### TASK REQUIREMENTS
Leave the pictures out. Retype exactly the lines below from the one containing "Recreate this scene" through the one containing "CAMP = Vector(cam.location)", and no others.

### Scenes as source code
::::

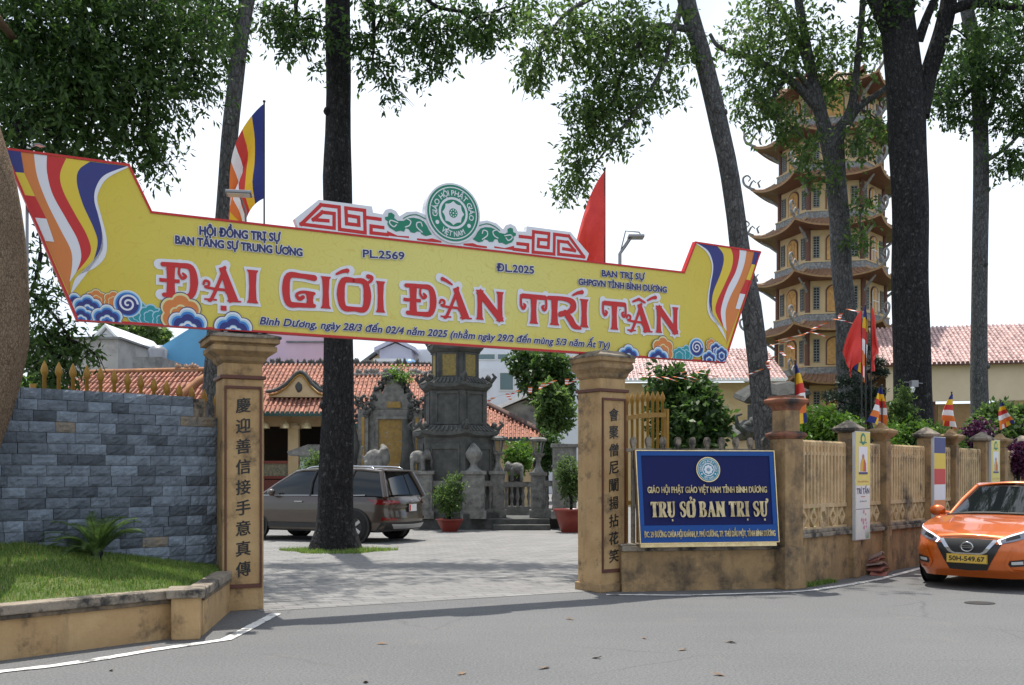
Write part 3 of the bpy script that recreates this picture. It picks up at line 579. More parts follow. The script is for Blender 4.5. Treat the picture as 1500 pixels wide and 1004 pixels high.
def clip(P, a_, b_):
    o = []; d = b_-a_; sd = lambda p: d.x*(p[1]-a_.y)-d.y*(p[0]-a_.x)
    for i in range(len(P)):
        p, q = P[i], P[(i+1) % len(P)]; s, t = sd(p), sd(q)
        if s >= 0: o.append(p)
        if s*t < 0: k = s/(s-t); o.append((p[0]+(q[0]-p[0])*k, p[1]+(q[1]-p[1])*k))
    return o
layer = [0]
def cloud(c, r, pal, lobes):
    for j, (k, m) in enumerate(pal):
        P = []
        for i in range(60):
            a_ = 2*pi*i/60; rr = r*k*(1-.17*(1-abs(cos((a_-pi/2)*lobes/2)))**1.3) if lobes else r*k
            P.append((c[0]+rr*cos(a_), c[1]-r*(1-k)*.25+rr*sin(a_)))
        for ea, eb in ((e0, e1), le, re_): P = clip(P, ea, eb)
        layer[0] += 1
        if len(P) > 2: b.sheet(P, -.0385-.00012*layer[0], m)
BLU = [(1.04, 6), (1.0, 0), (.92, 1), (.84, 2), (.74, 3), (.48, 1), (.44, 0), (.36, 2), (.24, 3)]
ORA = [(1.04, 6), (1.0, 7), (.9, 4), (.55, 7), (.48, 4)]; TEA = [(1.0, 1), (.9, 5), (.6, 1), (.52, 5)]; SPI = [(1.0, 0), (.95, 1), (.87, 2), (.76, 3)]
def cl(zf, x, y, r, pal, lobes=6):
    c = zf((x, y)); c2 = zf((x, y-r)); rr = abs(c2[1]-c[1]); cloud(c, rr, pal, lobes)
    if pal is SPI:
        layer[0] += 1; P = [(c[0]+rr*.70*(1-i/40)*cos(i*.32), c[1]+rr*.70*(1-i/40)*sin(i*.32)) for i in range(38)]; Wd = [rr*.07]*38
        A = [(p[0]*(1)+Wd[i]*cos(i*.32), p[1]+Wd[i]*sin(i*.32)) for i, p in enumerate(P)]; B = [(p[0]-Wd[i]*cos(i*.32), p[1]-Wd[i]*sin(i*.32)) for i, p in enumerate(P)]; b.strip(A, B, -.0385-.00012*layer[0], 0)
for x, y, r, pal in ((440, 815, 48, ORA), (520, 820, 45, ORA), (340, 840, 55, BLU), (400, 860, 68, BLU), (640, 880, 58, TEA), (690, 890, 55, TEA), (745, 905, 50, TEA), (370, 905, 60, BLU), (585, 835, 62, SPI), (490, 910, 72, BLU), (828, 880, 95, ORA), (860, 945, 92, BLU), (1068, 965, 92, BLU)): cl(z1, x, y, r, pal, 0 if pal is SPI else 6)
b.build('scroll_clouds', CM, bn); b = MB()
for x, y, r, pal in ((1130, 770, 45, ORA), (1160, 800, 52, BLU), (970, 825, 58, TEA), (925, 835, 55, TEA), (1195, 830, 55, BLU), (1035, 785, 62, SPI), (1115, 862, 62, BLU), (820, 800, 88, ORA), (790, 865, 85, BLU), (600, 850, 85, BLU)): cl(z3, x, y, r, pal, 0 if pal is SPI else 6)
b.build('scroll_clouds', CM, bn)
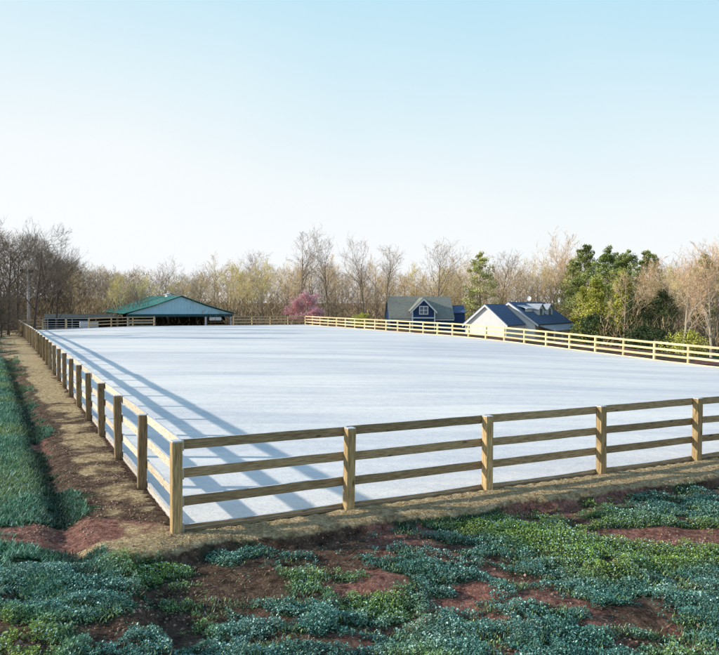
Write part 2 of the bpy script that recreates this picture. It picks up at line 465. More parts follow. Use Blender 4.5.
# white tube gate in the far fence
x, y = xy(SP, L)
g = thing('tube_gate', 'white metal tube gate at the far left corner of the arena', 'gate', (x, y, elev(SP, L)), math.atan2(DF.y, DF.x))
for k0 in (0, SP):
    b = MB()
    a0, a1 = k0 + .09, k0 + SP - .09
    b.tube([(a0, 0, .2), (a0, 0, 1.25), (a1, 0, 1.25), (a1, 0, .2), (a0, 0, .2)], [.028] * 5, 6)
    for h in (.45, .7, .97): b.tube([(a0, 0, h), (a1, 0, h)], [.02, .02], 6)
    lf = link('gate_leaf', b.mesh('gate_leaf', M['galv']), g)
    b = MB(); xx = a0 if k0 == 0 else a1; e = -.08 if k0 == 0 else .08
    for h in (.4, 1.05): b.box(min(xx, xx + e), max(xx, xx + e), -.02, .02, h, h + .05)
    link('hinge', b.mesh('hinge', M['dark_metal']), lf)

# ------------------------------------------------------------------ trees
def rot_about(d, ang, rnd):
    a = d.cross(Vector((rnd.uniform(-1, 1), rnd.uniform(-1, 1), rnd.uniform(-1, 1))))
    if a.length < 1e-3: a = d.orthogonal()
    return Matrix.Rotation(ang, 3, a.normalized()) @ d
def bare_tree(seed, H=12, spread=.5, trunk_f=.35, kids=(9, 6, 5, 5), bark=None, twig=None, bud=0.0, r0=None, tw=.014, lean=.04, budsize=.05):
    rnd = random.Random(seed)
    tr, cr = MB(), MB()
    r0 = r0 or H * .014
    def grow(p, d, Ln, r, lev):
        n = 5 if lev == 0 else (3 if lev < 3 else 2)
        pts = [p]; rad = [r]; dd = d.copy()
        for i in range(n):
            dd = (dd + Vector((rnd.gauss(0, .10 + .05 * lev), rnd.gauss(0, .10 + .05 * lev), .05 + .05 * (lev > 0)))).normalized() if lev else (dd + Vector((rnd.gauss(0, lean), rnd.gauss(0, lean), .1))).normalized()
            pts.append(pts[-1] + dd * Ln / n); rad.append(max(.004, r * (1 - (i + 1) / n * (.75 if lev == 0 else .85))))
        if lev <= 2:
            tr.tube(pts, rad, (7, 4, 3)[lev], cap=False)
        else:
            q = rnd.uniform(.75, 1.15)
            for i in range(n): cr.twig(pts[i], (pts[i + 1] - pts[i]).normalized(), (pts[i + 1] - pts[i]).length * 1.25, tw * (1.3 if i == 0 else .8), q)
        if lev >= 4: return
        K = kids[lev] if lev < len(kids) else 0
        for k in range(K):
            u = (trunk_f + (1 - trunk_f) * (k + rnd.random()) / K) if lev == 0 else (.25 + .75 * (k + rnd.random()) / K)
            f = u * n; i = min(int(f), n - 1); q = pts[i].lerp(pts[i + 1], f - i)
            ang = rnd.uniform(.45, .95) * (spread / .5) if lev == 0 else rnd.uniform(.35, .9)
            cd = rot_about((pts[i + 1] - pts[i]).normalized(), ang, rnd)
            if lev == 0: cl_ = H * rnd.uniform(.28, .46) * (1.15 - .55 * u)
            else: cl_ = Ln * rnd.uniform(.38, .66)
            grow(q, cd, cl_, rad[i] * (.55 if lev == 0 else .6), lev + 1)
        if bud and lev >= 2:
            for k in range(int(bud * (3 if lev == 2 else 4))):
                q = pts[rnd.randrange(1, len(pts))] + Vector((rnd.gauss(0, .09), rnd.gauss(0, .09), rnd.gauss(0, .09)))
                a = Vector((rnd.uniform(-1, 1), rnd.uniform(-1, 1), rnd.uniform(-1, 1))).normalized() * budsize * rnd.uniform(.6, 1.3)
                b_ = a.orthogonal().normalized() * budsize * .6
                cr.face([q - b_, q + b_, q + a], rnd.uniform(.7, 1.2))
    grow(Vector((0, 0, -.3)), Vector((0, 0, 1)), H * .8, r0, 0)
    return tr.mesh('trunk', bark or M['bark_tan']), cr.mesh('crown', twig or M['twig_tan'], colour=True)

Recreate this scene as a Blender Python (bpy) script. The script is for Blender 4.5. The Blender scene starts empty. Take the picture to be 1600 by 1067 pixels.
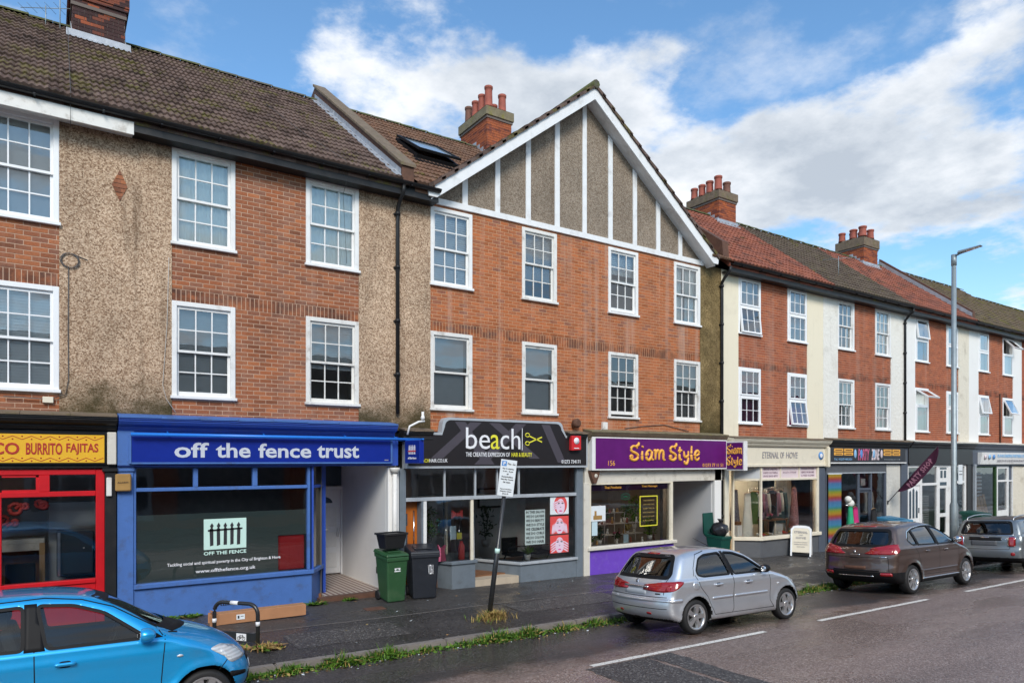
import bpy, bmesh, math, random
import numpy as np
from mathutils import Vector, Matrix, Euler

random.seed(7)
rng = np.random.default_rng(7)
SC = bpy.context.scene
COL = SC.collection
PI = math.pi

# ------------------------------------------------------------------ camera
cam_d = bpy.data.cameras.new('camera')
cam = bpy.data.objects.new('camera', cam_d)
COL.objects.link(cam)
cam.location = (0.0, -13.8, 2.84)
cam.rotation_euler = (PI / 2, 0, -math.atan2(0.5571, 0.8305))
cam_d.sensor_width = 36.0
cam_d.lens = 24.3
cam_d.shift_y = 0.1166
cam_d.clip_start = 0.1
cam_d.clip_end = 3000.0
SC.camera = cam
CAMP = Vector(cam.location)

# ------------------------------------------------------------------ colour management
SC.view_settings.view_transform = 'Standard'
SC.view_settings.look = 'None'
SC.view_settings.gamma = 1.0
SC.view_settings.use_curve_mapping = False
SC.view_settings.exposure = 0.95
SC.render.engine = 'CYCLES'
SC.cycles.max_bounces = 7
SC.cycles.transparent_max_bounces = 10
SC.cycles.use_denoising = True

# ------------------------------------------------------------------ node helper

class G:
 def __init__(s, tree):
  s.t = tree
  s.t.nodes.clear()

 def n(s, typ, props=None, **ins):
  nd = s.t.nodes.new(typ)
  for k, v in (props or {}).items():
   setattr(nd, k, v)
  for k, v in ins.items():
   key = int(k[1:]) if k[0] == 'i' and k[1:].isdigit() else k.replace('_', ' ')
   sk = nd.inputs[key]
   s.put(sk, v)
  return nd

 def put(s, sk, v):
  if isinstance(v, bpy.types.NodeSocket):
   s.t.links.new(v, sk)
  elif hasattr(v, '__len__') and sk.type == 'RGBA' and len(v) == 3:
   sk.default_value = (*v, 1.0)
  else:
   sk.default_value = v

 def m(s, op, a, b=0.0, c=None, clamp=False):
  nd = s.t.nodes.new('ShaderNodeMath')
  nd.operation = op
  nd.use_clamp = clamp
  s.put(nd.inputs[0], a)
  s.put(nd.inputs[1], b)
  if c is not None:
   s.put(nd.inputs[2], c)
  return nd.outputs[0]

 def vm(s, op, a, b=(0, 0, 0)):
  nd = s.t.nodes.new('ShaderNodeVectorMath')
  nd.operation = op
  s.put(nd.inputs[0], a)
  s.put(nd.inputs[1], b)
  return nd.outputs[0]

 def mix(s, f, a, b, mode='MIX'):
  nd = s.t.nodes.new('ShaderNodeMix')
  nd.data_type = 'RGBA'
  nd.blend_type = mode
  s.put(nd.inputs[0], f)
  s.put(nd.inputs[6], a)
  s.put(nd.inputs[7], b)
  return nd.outputs[2]

 def ramp(s, f, stops, interp='LINEAR'):
  nd = s.t.nodes.new('ShaderNodeValToRGB')
  cr = nd.color_ramp
  cr.interpolation = interp
  while len(cr.elements) < len(stops):
   cr.elements.new(0.5)
  for e, (p, c) in zip(cr.elements, stops):
   e.position = p
   e.color = (*c, 1) if hasattr(c, '__len__') else (c, c, c, 1)
  s.put(nd.inputs[0], f)
  return nd.outputs[0]

 def step(s, x, a, b):
  nd = s.t.nodes.new('ShaderNodeMapRange')
  nd.interpolation_type = 'SMOOTHSTEP'
  s.put(nd.inputs[0], x)
  s.put(nd.inputs[1], a)
  s.put(nd.inputs[2], b)
  nd.inputs[3].default_value = 0
  nd.inputs[4].default_value = 1
  return nd.outputs[0]

 def noise(s, vec, scale, detail=3.0, rough=0.55):
  nd = s.n('ShaderNodeTexNoise', Scale=scale, Detail=detail, Roughness=rough)
  if vec is not None:
   s.put(nd.inputs['Vector'], vec)
  return nd.outputs[0]

 def white(s, vec):
  nd = s.n('ShaderNodeTexWhiteNoise', {'noise_dimensions': '3D'})
  s.put(nd.inputs['Vector'], vec)
  return nd.outputs[0]

 def pos(s):
  return s.n('ShaderNodeNewGeometry').outputs['Position']

 def objc(s):
  return s.n('ShaderNodeTexCoord').outputs['Object']

 def xyz(s, v):
  nd = s.n('ShaderNodeSeparateXYZ')
  s.put(nd.inputs[0], v)
  return nd.outputs

 def comb(s, x=0.0, y=0.0, z=0.0):
  nd = s.n('ShaderNodeCombineXYZ')
  s.put(nd.inputs[0], x)
  s.put(nd.inputs[1], y)
  s.put(nd.inputs[2], z)
  return nd.outputs[0]

 def bump(s, h, strength=0.5, dist=0.01):
  nd = s.n('ShaderNodeBump', Strength=strength, Distance=dist)
  s.put(nd.inputs['Height'], h)
  return nd.outputs[0]

 def pbr(s, **ins):
  b = s.n('ShaderNodeBsdfPrincipled')
  for k, v in ins.items():
   s.put(b.inputs[k.replace('_', ' ')], v)
  o = s.n('ShaderNodeOutputMaterial')
  s.t.links.new(b.outputs[0], o.inputs[0])
  return b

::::

### RESULT OF THE TASK
Recreate this scene as a Blender Python (bpy) script. The script is for Blender 4.5. The Blender scene starts empty. Take the picture to be 1600 by 1067 pixels.
import bpy, bmesh, math, random
import numpy as np
from mathutils import Vector, Matrix, Euler

random.seed(7)
rng = np.random.default_rng(7)
SC = bpy.context.scene
COL = SC.collection
PI = math.pi

# ------------------------------------------------------------------ camera
cam_d = bpy.data.cameras.new('camera')
cam = bpy.data.objects.new('camera', cam_d)
COL.objects.link(cam)
cam.location = (0.0, -13.8, 2.84)
cam.rotation_euler = (PI / 2, 0, -math.atan2(0.5571, 0.8305))
cam_d.sensor_width = 36.0
cam_d.lens = 24.3
cam_d.shift_y = 0.1166
cam_d.clip_start = 0.1
cam_d.clip_end = 3000.0
SC.camera = cam
CAMP = Vector(cam.location)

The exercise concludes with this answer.